17.15 Uhr Nach weiteren 40 Meilen passiere ich ein Werbeschild und lese, dass man in der nächsten Ortschaft gut und günstig essen kann - wie schön. In froher Erwartung drücke ich das Gaspedal bis zum Anschlag durch und komme wenig später vor einer neuen Motelanlage vor den Toren des "Collier-Seminole State Parks" zum Halten. Hungrig gleite ich vom Fahrersitz und lasse mich von einer netten Bedienung an einen Fenstertisch mit Ausblick auf die Strasse 41 führen.

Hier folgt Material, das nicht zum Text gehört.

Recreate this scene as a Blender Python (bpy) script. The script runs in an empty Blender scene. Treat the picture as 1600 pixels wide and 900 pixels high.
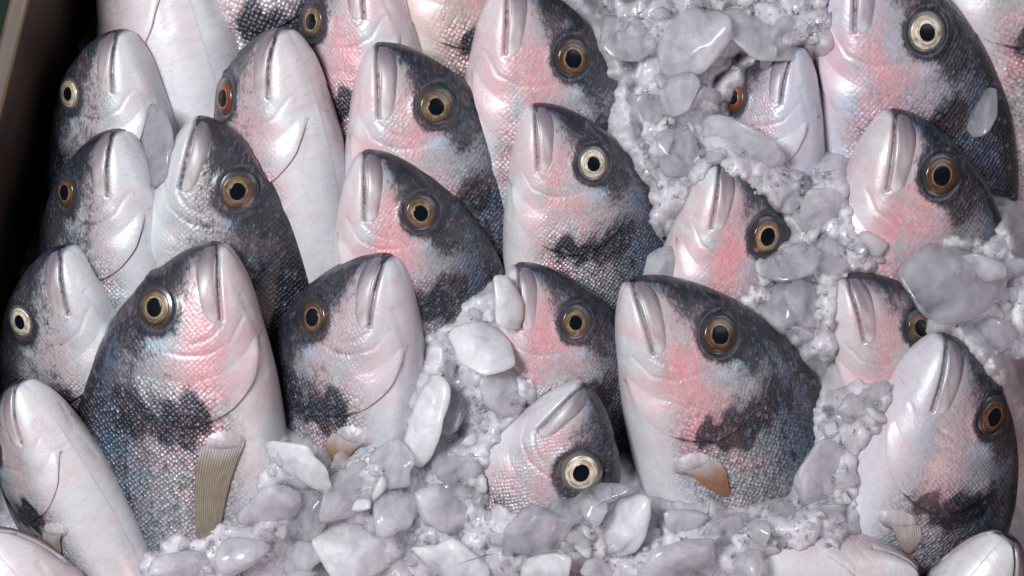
import bpy, math, random
import numpy as np
from mathutils import Vector, Matrix

random.seed(7)
RNG = np.random.default_rng(11)
SC = bpy.context.scene
COL = SC.collection
K = 0.00025          # metres per photo pixel on the z = 0 plane
H = 0.80             # camera height
PI = math.pi

def at(u, v, z):
    """world point at height z seen at photo pixel (u, v)"""
    f = K * (H - z) / H
    return Vector(((u - 800) * f, (450 - v) * f, z))

# ------------------------------------------------------------------ node helper
class NT:
    def __init__(self, name):
        self.m = bpy.data.materials.new(name)
        self.m.use_nodes = True
        self.t = self.m.node_tree
        self.t.nodes.clear()
        self.out = self.t.nodes.new('ShaderNodeOutputMaterial')
    def n(self, typ, **kw):
        nd = self.t.nodes.new(typ)
        ins = kw.pop('ins', {})
        for k, v in kw.items():
            setattr(nd, k, v)
        for k, v in ins.items():
            self.put(nd, k, v)
        return nd
    def put(self, nd, k, v):
        s = nd.inputs[k]
        if isinstance(v, bpy.types.NodeSocket):
            self.t.links.new(v, s)
        else:
            s.default_value = v
    def attr(self, name, which='Vector'):
        return self.n('ShaderNodeAttribute', attribute_name=name).outputs[which]
    def math(self, op, a, b=0.0, c=0.0, clamp=False):
        return self.n('ShaderNodeMath', operation=op, use_clamp=clamp, ins={0: a, 1: b, 2: c}).outputs[0]
    def ss(self, x, a, b):
        return self.n('ShaderNodeMapRange', interpolation_type='SMOOTHSTEP',
                      ins={0: x, 1: a, 2: b, 3: 0.0, 4: 1.0}).outputs[0]
    def lin(self, x, a, b, c, d):
        return self.n('ShaderNodeMapRange', ins={0: x, 1: a, 2: b, 3: c, 4: d}).outputs[0]
    def mix(self, f, a, b, mode='MIX'):
        return self.n('ShaderNodeMix', data_type='RGBA', blend_type=mode, ins={0: f, 6: a, 7: b}).outputs[2]
    def noise(self, vec, scale, detail=4, rough=0.55, dist=0.0):
        return self.n('ShaderNodeTexNoise', ins={'Vector': vec, 'Scale': scale, 'Detail': detail,
                                                 'Roughness': rough, 'Distortion': dist})
    def map(self, vec, loc=(0, 0, 0), rot=(0, 0, 0), scale=(1, 1, 1)):
        return self.n('ShaderNodeMapping', ins={'Vector': vec, 'Location': loc, 'Rotation': rot, 'Scale': scale}).outputs[0]
    def bsdf(self, **kw):
        return self.n('ShaderNodeBsdfPrincipled', ins=kw)
    def finish(self, shader):
        self.t.links.new(shader, self.out.inputs[0])
        return self.m

C4 = lambda r, g, b: (r, g, b, 1.0)

# ------------------------------------------------------------------ materials
def mat_skin():
    t = NT('fish_skin')
    fuv = t.attr('fuv')
    col = t.attr('col', 'Color')
    msk = t.n('ShaderNodeSeparateColor', ins={0: t.attr('msk', 'Color')})
    dark, pink, sca = msk.outputs[0], msk.outputs[1], msk.outputs[2]
    # overlapping scales: a slightly jittered diamond lattice
    warp = t.noise(fuv, 5.0, 2)
    wv = t.n('ShaderNodeVectorMath', operation='MULTIPLY_ADD',
             ins={0: warp.outputs['Color'], 1: (0.03, 0.03, 0.0), 2: fuv}).outputs[0]
    sv = t.map(wv, rot=(0, 0, PI / 4), scale=(42, 42, 3.0))
    vor = t.n('ShaderNodeTexVoronoi', voronoi_dimensions='2D', feature='F1', ins={'Vector': sv, 'Scale': 1.0, 'Randomness': 0.42})
    cell = t.n('ShaderNodeSeparateColor', ins={0: vor.outputs['Color']}).outputs[0]
    dist = vor.outputs['Distance']
    # fine wrinkled skin of the head
    fv = t.map(wv, rot=(0, 0, 0.5), scale=(34, 62, 6))
    fine = t.noise(fv, 1.0, 3, 0.6, 0.6).outputs[0]
    mid = t.noise(fuv, 11.0, 6, 0.65, 0.4).outputs[0]
    low = t.noise(t.map(fuv, loc=(3.1, 7.7, 0)), 3.4, 3, 0.5, 0.3).outputs[0]
    hue = t.noise(t.map(fuv, loc=(9.1, 1.7, 0)), 6.0, 4, 0.6, 0.5).outputs[0]
    # dark pigment and painted crease shade, broken up by scales and speckle
    dv = t.math('MULTIPLY_ADD', t.math('SUBTRACT', cell, 0.5), t.math('MULTIPLY', sca, 0.55), dark)
    dv = t.math('MULTIPLY_ADD', t.math('SUBTRACT', mid, 0.5), 0.95, dv)
    dv = t.math('MULTIPLY_ADD', t.math('SUBTRACT', fine, 0.5), 1.1, dv)
    dk = t.ss(dv, 0.30, 0.82)
    base = col
    # pink of the cheeks, with reflected reddish light put into the colour
    pk = t.math('MULTIPLY', pink, t.ss(t.math('MULTIPLY_ADD', t.math('SUBTRACT', mid, 0.5), 0.7, low), 0.30, 0.62), clamp=True)
    base = t.mix(pk, base, C4(0.64, 0.29, 0.32))
    # iridescence
    ir = t.mix(t.ss(hue, 0.38, 0.62), C4(0.80, 0.98, 1.04), C4(1.08, 0.92, 0.96))
    base = t.mix(t.math('MULTIPLY_ADD', sca, 0.75, 0.12), base, ir, 'MULTIPLY')
    # pores, scratches and faint blood under the pale skin
    low2 = t.noise(t.map(fuv, loc=(5.5, 2.2, 0), scale=(1, 1.6, 1)), 4.2, 5, 0.62, 0.8).outputs[0]
    bl = t.math('MULTIPLY', t.math('SUBTRACT', 1.0, sca, clamp=True), t.ss(low2, 0.44, 0.72))
    base = t.mix(t.math('MULTIPLY', bl, 0.40), base, C4(0.60, 0.42, 0.43))
    sp = t.noise(t.map(fuv, scale=(70, 95, 6)), 1.0, 2, 0.5).outputs[0]
    base = t.mix(t.math('MULTIPLY', t.ss(sp, 0.60, 0.74), 0.38), base, C4(0.24, 0.23, 0.26))
    gv = t.math('MULTIPLY', t.math('SUBTRACT', 1.0, sca, clamp=True), t.ss(mid, 0.42, 0.75))
    base = t.mix(t.math('MULTIPLY', gv, 0.35), base, C4(0.38, 0.39, 0.43))
    # scale value jitter, grooves between scales
    j = t.math('MULTIPLY_ADD', t.math('SUBTRACT', cell, 0.5), t.math('MULTIPLY', sca, 0.95), 1.0)
    gr = t.math('SUBTRACT', 1.0, t.math('MULTIPLY', t.math('MULTIPLY', sca, 0.50), t.ss(dist, 0.34, 0.62)))
    fj = t.math('MULTIPLY_ADD', t.ss(fine, 0.34, 0.56), 0.80, 0.35)
    fj2 = t.math('SUBTRACT', 1.0, t.math('MULTIPLY', t.math('SUBTRACT', 1.0, fj), t.math('ADD', t.math('MULTIPLY', sca, 0.9), 0.06)))
    k = t.math('MULTIPLY', t.math('MULTIPLY', j, gr), fj2)
    base = t.mix(1.0, base, t.n('ShaderNodeCombineColor', ins={0: k, 1: k, 2: k}).outputs[0], 'MULTIPLY')
    dcol = t.mix(t.ss(hue, 0.35, 0.65), C4(0.008, 0.012, 0.022), C4(0.034, 0.026, 0.034))
    fleck = t.math('MULTIPLY', t.ss(fine, 0.50, 0.72), t.ss(low, 0.36, 0.60))
    dcol = t.mix(t.math('MULTIPLY', fleck, 0.75), dcol, t.mix(t.ss(hue, 0.42, 0.58), C4(0.10, 0.13, 0.22), C4(0.24, 0.16, 0.19)))
    gl = t.math('MULTIPLY', t.ss(cell, 0.80, 0.97), t.math('MULTIPLY', sca, 0.5))  # glints of single scales put into the colour
    dcol = t.mix(gl, dcol, C4(0.22, 0.23, 0.32))
    base = t.mix(t.math('MULTIPLY', dk, 0.96), base, dcol)
    hgt = t.math('ADD', t.math('MULTIPLY', t.math('SUBTRACT', 1.0, dist), t.math('MULTIPLY', sca, 1.0)),
                 t.math('ADD', t.math('MULTIPLY', fine, t.math('MULTIPLY_ADD', sca, 0.5, 0.10)), t.math('MULTIPLY', mid, 0.22)))
    bump = t.n('ShaderNodeBump', ins={'Strength': 0.75, 'Distance': 0.0012, 'Height': hgt})
    rough = t.lin(mid, 0.3, 0.7, 0.28, 0.50)
    b = t.bsdf(**{'Base Color': base, 'Roughness': rough, 'Metallic': t.math('MULTIPLY_ADD', sca, 0.35, 0.08),
                  'Coat Weight': 0.20, 'Coat Roughness': 0.10, 'Normal': bump.outputs[0], 'Specular IOR Level': 0.55})
    return t.finish(b.outputs[0])

def mat_lip():
    t = NT('fish_lip')
    fuv = t.attr('fuv')
    col = t.attr('col', 'Color')
    n1 = t.noise(t.map(fuv, scale=(6, 20, 5)), 1.0, 5, 0.6).outputs[0]
    base = t.mix(t.ss(n1, 0.35, 0.7), t.mix(1.0, col, C4(0.72, 0.66, 0.68), 'MULTIPLY'), col)
    bump = t.n('ShaderNodeBump', ins={'Strength': 0.3, 'Distance': 0.0006, 'Height': n1})
    b = t.bsdf(**{'Base Color': base, 'Roughness': 0.42, 'Coat Weight': 0.12, 'Coat Roughness': 0.2,
                  'Normal': bump.outputs[0]})
    return t.finish(b.outputs[0])

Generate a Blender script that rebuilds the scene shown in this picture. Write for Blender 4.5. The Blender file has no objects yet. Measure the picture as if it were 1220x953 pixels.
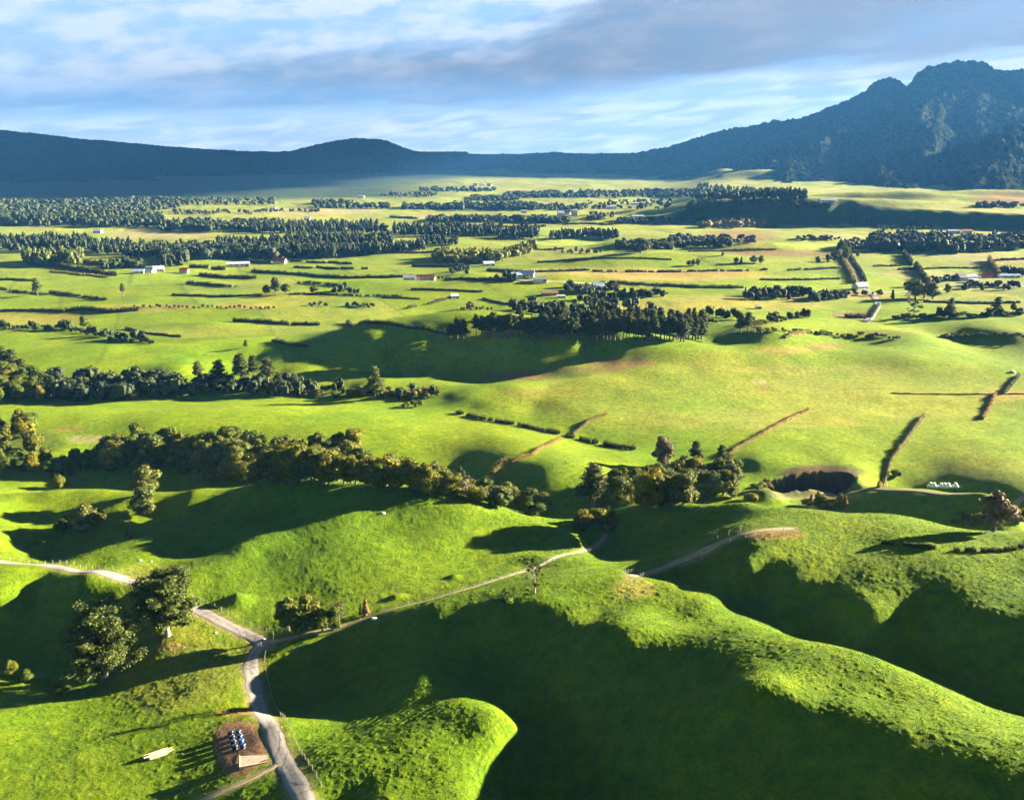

Die zuvorkommende Bedienung kredenzt mir ein Glas Eiswasser und munkelt, dass ich bestimmt aus Miami komme und grossen Hunger mitgebracht habe - wie recht das junge Ding doch hat. Da man als Rentner auf die genaue Einhaltung der Essenszeiten achten sollte, bestelle ich ruckzuck einen hausgemachten Käseburger mit Kartoffelstäben und Krautsalat. 
17.30 Uhr Als ich mein Abendessen vorgesetzt bekomme, traue ich meinen Augen nicht und bemerke, dass es sich die Gaststättenbetreiber zur Aufgabe gemacht haben, die Gäste mit besonders stattlichen Portionen zu verwöhnen - daran sollten sich andere Wirtschaften ein Beispiel nehmen. 
18.00 Uhr Nach meinem kurzen Zwischenstopp in den Sümpfen Südfloridas, setze ich die Fahrt fort und lege die letzten 26 Meilen bis zum Lowbank Drive in einer Rekordzeit von unter 30 Minuten zurück - das soll mir erst mal einer nachmachen. 
18.30 Uhr Zuhause angekommen, klingle ich unverzüglich am Eigenheim meines Nachbarn und teile Herrn Wang mit, dass ich James zum "Miami International Airport" gebracht und mir die vorgelagerten Inseln von Miami Beach angesehen habe. Mein Bekannter freut sich sehr und lädt mich zu einem gemeinsamen Abendessen in Julies Restaurant ein. Da ich bereits gegessen habe, winde ich mich aus der Verantwortung und erwidere, dass ich müde bin und zeitig ins Bett gehen will. Herr Wang nickt verständnisvoll und sagt, dass er mich morgen zum Frühstück abholen wird - wie schön. 
19.15 Uhr Nachdem ich eine kalte Dusche genossen und meine Kleider gewechselt habe, falle ich schaumweinschlürfend aufs Wohnzimmersofa und lasse den langen Tag mit einem gepflegten Fernsehabend ausklingen. Wie es sich für einen politikinteressierten Menschen gehört, verfolge ich als erstes eine Nachrichtensendung auf CNN und erfahre, dass Israel trotz der Friedensverhandlungen mit den Palästinensern immer noch mit Raketen beschossen wird - wo soll das noch hinführen mit dieser Welt. 
20.00 Uhr Im Anschluss drücke ich mich durch die vielen Programme und verweile letztendlich auf dem Sendeplatz von SHOE, um mir das von Kritikern hochgelobte englische Drama "Billy Elliott" anzusehen. Wie jedes Kind weiss, erzählt der Film die Lebensgeschichte des elfjährigen Billy, der unbedingt Tänzer werden möchte. Nach vielen Streitereien mit seiner Familie, verlässt der brave Bube das nordenglische Elterhaus und wird im fernen London ein gefeierter Bühnenstern - wie aufregend. 
21.30 Uhr Nachdem sich alles zum Guten gewendet hat, drücke ich laut gähnend auf den "OFF" (löblich: AUS) Knopf der neumodernen Fernbedienung und unternehme einen letzten Rundgang durchs Ferienhaus. Danach gehe ich zufrieden ins Bett und schlafe bald ein. Gute Nacht.